It takes a lot of spoons, which is something else I have to constantly remind myself. This struggle is hard and it makes sense that I can’t just brush it off all of the time, and that is OK. The forgiving myself part is the part I am the worst at. I am my own biggest enemy, minus, of course, my mother.

The last relationship I was in before husband did not end well. The funny thing is that what stuck with me is not the one you’d expect. For the sake of this story, let’s call him Sterling. That is not his name but I’m not going to give that here.

I do know he was on a dating website and answering ads while he still lived with me and the chance of him having actually cheated on me are really damned high.

Those both suck. A LOT. There’s no way around that. But those aren’t the things that stuck the most. I was the one who ended things. He just one day stopped answering the phone and texts. The day after, when I finally got him on the phone, I ended things Rolling Stones style. It took a few days, then he finally came over to get his last handful of things he’d left. I gathered the courage to press him for what the hell had happened.

He didn’t know how to answer, or he didn’t know what to say. I still don’t know that one, either. I know this because of his answer. He told me he’d fallen out of love with me because I’d been greedy. 

That answer took me by surprise and I asked him how. He told me he thought I’d only been with him for his money.

It went about like this:

Image of Trump and Jonathan Swain in interview with "you only wanted my money" written on the page.
I’m sorry I what now?

This requires us backing up a few months in the story. As mentioned above, we did live together for a few months. While he lived with me, I paid for everything. EVERYTHING. He was the one with a job, I was unemployed. But I paid all of the rent and all of the bills. He paid for his shitty cheap beers.
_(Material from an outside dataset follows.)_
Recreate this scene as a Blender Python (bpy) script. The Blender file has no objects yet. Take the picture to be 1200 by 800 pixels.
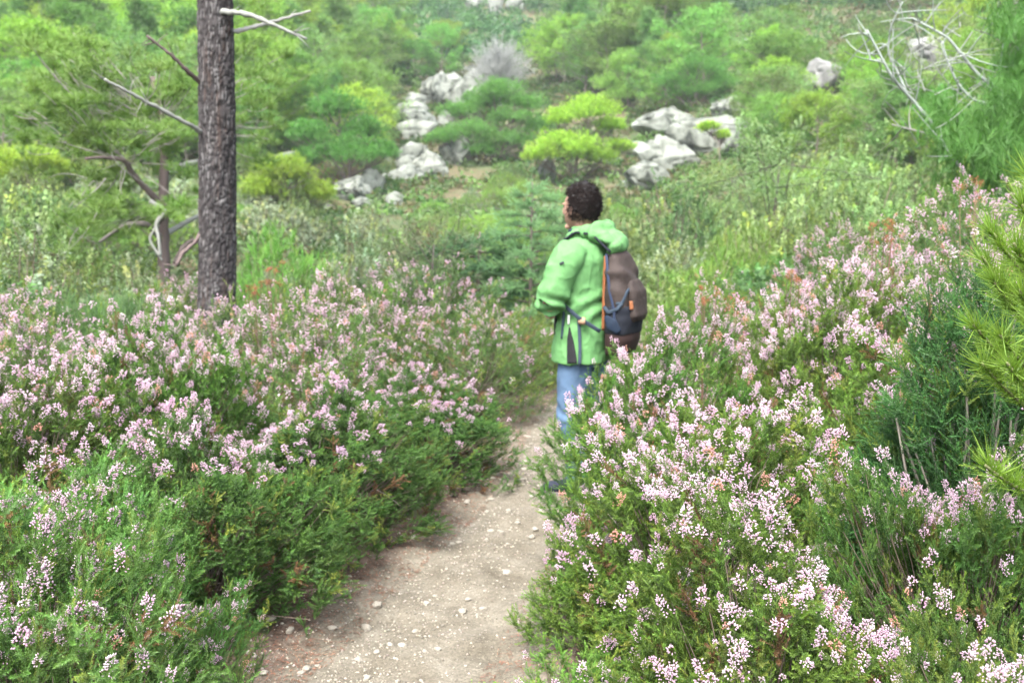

So anyway, when he slammed that one on me, I was already not in a good place mentally. I’d broken up with someone else for him. It was the end of a relationship, and I was being treated really poorly and it was long-distance at his choosing. He’d moved back across the country to live with his mother. Sterling was the one who told me “You deserve better than that. I’d have never left you like that because you’re worth so much more than how he treats you.”

When it became obvious that he no longer loved me, it also meant that I was not actually worthy of the things he’d said I was worthy of. Any of it. I sunk down HARD quickly. 

My reaction to “You are greedy.” should have been “What in the literal fuck are you talking about?!” but I was already so fucking broken from how he’d treated me that I just took it along with the chest-crushing guilt that went along with it.

That was 2005. I don’t know what it will take to fix this one. I know I’m worth so much more than him. I know I didn’t deserve to be cheated on.

But my brain is still completely stuck on him thinking I’m greedy. There’s no way he actually thought that, but you convince my brain of that. I’ve not been able to. 

And it sucks. It impacts my relationship with husband any time money is in the discussion. I get extremely defensive at the idea of being told how to handle my cash, and there are times when that’s extremely inconvenient. We’re married. We need to talk about money. But it fucking slays me each and every time. The subject alone makes me feel like I’m once again being told that I’m greedy.

My point is that his very small statement made one of the biggest negative impacts on my life and my emotional well-being. It was nothing to him. He may not even remember the conversation. But it’s just cemented into my brain.

Remember when you tell someone anything, those words often have meanings beyond the part that’s said aloud.

I hate this post. I hate having to make this post. But it’s so important to me that I’m open about the struggles that I have mentally, and I hope that I can make at least one person think twice about saying something hurtful, even if that’s not how you meant it.